Quince cheese

21:20


Quince is one of the Britain's forgotten fruits, whose almost disappearance I struggle to understand, as this generous winter fruit was equally used in cooking and baking, and in sweet and sour dishes. And unfortunately it is not alone in the affair of  fruits and vegetables receding  from today's orchards and markets: medlars and  mulberries are right in there with quince, equally difficult, if not harder to find nowadays.
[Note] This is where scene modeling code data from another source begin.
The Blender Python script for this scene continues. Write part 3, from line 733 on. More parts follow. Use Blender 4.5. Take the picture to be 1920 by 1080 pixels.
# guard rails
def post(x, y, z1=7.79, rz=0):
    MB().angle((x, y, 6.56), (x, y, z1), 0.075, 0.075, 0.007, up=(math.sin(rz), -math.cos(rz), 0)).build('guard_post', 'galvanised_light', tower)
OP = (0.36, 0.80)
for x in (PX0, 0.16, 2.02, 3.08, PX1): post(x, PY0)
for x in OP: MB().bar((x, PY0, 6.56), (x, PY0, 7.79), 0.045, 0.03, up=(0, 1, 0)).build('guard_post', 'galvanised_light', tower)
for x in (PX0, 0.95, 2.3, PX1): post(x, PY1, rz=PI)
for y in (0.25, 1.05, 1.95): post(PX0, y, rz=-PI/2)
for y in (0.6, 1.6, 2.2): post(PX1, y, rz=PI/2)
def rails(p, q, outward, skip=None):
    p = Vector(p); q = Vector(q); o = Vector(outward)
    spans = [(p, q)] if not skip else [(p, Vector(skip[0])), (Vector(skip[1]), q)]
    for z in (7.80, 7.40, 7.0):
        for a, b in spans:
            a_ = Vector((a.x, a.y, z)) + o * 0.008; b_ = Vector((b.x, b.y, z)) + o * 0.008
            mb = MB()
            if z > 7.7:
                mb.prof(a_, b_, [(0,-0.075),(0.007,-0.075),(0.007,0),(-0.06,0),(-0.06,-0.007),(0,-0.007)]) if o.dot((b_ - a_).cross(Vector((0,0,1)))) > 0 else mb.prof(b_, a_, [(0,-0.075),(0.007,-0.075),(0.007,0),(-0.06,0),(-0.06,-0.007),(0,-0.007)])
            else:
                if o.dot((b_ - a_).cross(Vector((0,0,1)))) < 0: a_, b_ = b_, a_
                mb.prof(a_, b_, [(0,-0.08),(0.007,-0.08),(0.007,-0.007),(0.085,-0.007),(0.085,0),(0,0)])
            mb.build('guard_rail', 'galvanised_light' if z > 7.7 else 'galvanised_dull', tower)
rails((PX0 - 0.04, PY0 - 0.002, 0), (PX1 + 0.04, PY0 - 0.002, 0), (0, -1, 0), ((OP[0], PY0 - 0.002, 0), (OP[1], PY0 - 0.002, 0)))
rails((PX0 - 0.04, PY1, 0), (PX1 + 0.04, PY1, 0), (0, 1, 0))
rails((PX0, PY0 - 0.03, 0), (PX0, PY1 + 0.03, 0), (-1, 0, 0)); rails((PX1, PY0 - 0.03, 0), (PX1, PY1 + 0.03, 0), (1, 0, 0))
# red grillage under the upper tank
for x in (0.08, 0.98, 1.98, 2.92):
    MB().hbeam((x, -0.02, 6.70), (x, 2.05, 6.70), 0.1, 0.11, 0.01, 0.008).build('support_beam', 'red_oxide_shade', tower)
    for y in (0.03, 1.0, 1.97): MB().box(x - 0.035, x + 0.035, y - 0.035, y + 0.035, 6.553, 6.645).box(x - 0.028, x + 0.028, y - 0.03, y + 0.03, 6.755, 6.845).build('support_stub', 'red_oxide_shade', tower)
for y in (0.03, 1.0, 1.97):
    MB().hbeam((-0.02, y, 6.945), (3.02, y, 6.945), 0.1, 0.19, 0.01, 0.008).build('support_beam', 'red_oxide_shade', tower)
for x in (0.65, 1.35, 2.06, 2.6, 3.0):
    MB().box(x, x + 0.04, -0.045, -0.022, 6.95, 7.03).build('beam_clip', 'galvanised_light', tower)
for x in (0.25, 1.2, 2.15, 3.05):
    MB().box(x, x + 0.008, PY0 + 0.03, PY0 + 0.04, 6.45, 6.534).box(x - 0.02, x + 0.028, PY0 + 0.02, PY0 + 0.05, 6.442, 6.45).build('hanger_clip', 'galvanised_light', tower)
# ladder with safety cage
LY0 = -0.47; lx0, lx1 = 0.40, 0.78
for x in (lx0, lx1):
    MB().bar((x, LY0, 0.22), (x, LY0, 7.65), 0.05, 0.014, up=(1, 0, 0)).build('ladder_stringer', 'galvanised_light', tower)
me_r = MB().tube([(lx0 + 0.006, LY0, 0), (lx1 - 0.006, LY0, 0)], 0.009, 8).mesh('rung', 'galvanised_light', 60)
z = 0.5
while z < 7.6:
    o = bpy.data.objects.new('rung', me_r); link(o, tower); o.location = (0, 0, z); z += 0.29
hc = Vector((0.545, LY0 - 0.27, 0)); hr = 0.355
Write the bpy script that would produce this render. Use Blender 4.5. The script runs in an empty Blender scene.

When we moved to this part of London 15 years ago, I was hardly able to find any continental food, not even well established and known European brands, that I was used to while living on the Old Continent. "Milka" chocolates, for instance, appeared in Tesco supermarkets only a few years ago and is now mainly available in cheap "Poundland" stores, but with varieties available; a similar situation happened with Dr Oetker, that could be found in the mainstream supermarket with extremely limited product range, and many more  European food industry giants. 
With a growing number of migrants from countries further East (and by that I mean mainly Polish and ex Russian republics) coming to the UK in the recent years who eventually reached this area traditionally occupied by mid class English families, to my delight came the ethnic and European shops; all of a sudden we were spoiled for choice. In the proximity of few miles we have five major supermarket stores, one Chinese/Oriental superstore and then Turkish, Polish, Russian, and Mediterranean shop, an Italian butcher and French boulangerie- patisserie. I am never moving out of here!
And yes, obviously it was the Turks who brought the quince (and few more things, like yellow French beans, pickled cabbage, Ajvar, and  would you believe it the dried mulberry) back onto my table and into my jars. It was a whole new playing field for me. I bought enormous amount of quince and made tons of jam and just before I was about to run out of my stock I remembered  my mum's old recipe for quince cheese that she used to make a long, long time ago, like last century long ago..  It came out of fashion. But luckily, like with every other fashion, items are always reborn, restyled and back on stage in style.


So is my mother's quince cheese. I found it in her recipe book under "Quince cheese salami" as she used to shape it into a nice roll usually decorated with sliced blanched almonds. It was the time to roll up the sleeves and do a little bit of a revamping.
If you're a frequent visitor of my blog, you've probably realised that I am a bit mould crazy, I like pretty shapes and that can not be helped. That is why the salami took shapes of bite size bows, flowers and squares, thanks to my little chocolate tins.


Quince cheese salami

1kg ripe quince
700 gr sugar
2 tbsp rum (optional)

Peel the quince, clean, slice them and cover with water in a wide pan. Cook until soft and tender, take out from the water and put through a sieve, or food processor. Put back on a low to medium heat and add the sugar. Stir occasionally; when done, you will get a "purée" of a very thick consistency. Take a mould, or few smaller ones, wet them with a bit of cold water and pour the cheese. Leave it to air dry for couple of days. Coat them in caster sugar when unmoulded, Serve with flat bread, (grissini, cracker) walnuts and cheese.